The Corner

Mother T. in Oslo

On this big day for Mother Teresa, I would like to recall one moment of her life: her receipt of the Nobel Peace Prize in 1979. This episode is, of course, included in my history of the Nobel Peace Prize, Peace, They Say. Let me provide a brief excerpt:

Did the Nobel prize make Mother Teresa famous? She was well known before 1979, the year of her prize. In the late 1960s, Malcolm Muggeridge, the eminent British journalist and intellectual, traveled to Calcutta to make a BBC documentary about her: Something Beautiful for God. He later wrote a book about her, using that same title. And, inspired by Mother Teresa’s example, he converted from atheism to Catholicism. In December 1975, Mother Teresa was pictured on the cover of Time magazine, for an article on “Living Saints.” She won many awards before the Nobel — but this grandest of all prizes catapulted her into a truly colossal fame.

A living saint indeed, she was the “saint of the gutters,” ministering to “the poorest of the poor”: the starving, the leprous, the dying. On hearing that she had won the Nobel prize, she said, “I am not worthy.” But she knew that winning this glittering and lucrative award would help the poor, who were her concern. …

Mother Teresa gave a most unusual Nobel lecture. Simply yet profoundly, she talked about Christ and human obligation. She said, “I feel the greatest destroyer of peace today is abortion, because it is a direct war, a direct killing — direct murder by the mother herself.” This is not typical Nobel talk, very far from it. And, obviously, it did not sit well with many. Also, she told stories, about the people she encountered in her daily walk and work. There was a man immobilized, flat on his back — but he had the use of his right hand. He used it to smoke, his one pleasure in life. But he gave up smoking for a week, and sent the money he saved to Mother Teresa — who used it to buy bread for the poor.

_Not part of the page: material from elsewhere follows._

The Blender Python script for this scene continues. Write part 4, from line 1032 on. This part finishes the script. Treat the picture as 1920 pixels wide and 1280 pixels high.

The night of the prize ceremony, there was no banquet, as there traditionally is: Mother Teresa had requested that the organizers cancel it, and give the money to the poor. They did. And, of course, the poor got Mother Teresa’s prize money. In 1964, Pope Paul visited India, and gave Mother Teresa the limousine he used. Without ever getting into it, she raffled it off, and applied the money to her leper colony. Mother Teresa had her critics and detractors, because everyone does, it seems. But acquaintance with her life confirms that she was as good as her reputation. …

Nobel peace laureates have been giving lectures since 1901 — that’s a lot of lectures. And the two most unusual lectures, in my judgment, are George Marshall’s in 1953 and Mother Teresa’s. (Go here and here.) Marshall’s is unusual in that he defended military might, at the disposal of democratic countries, as a great force for peace. Mother Teresa’s is unusual for its attack on abortion.

I often quote Robert Graves, who said (something like), “The thing about Shakespeare is, he really is good.” I discovered, in looking into Mother Teresa’s life, that the thing about her is, she really was good. She had her enemies, heaven knows. She was better than they.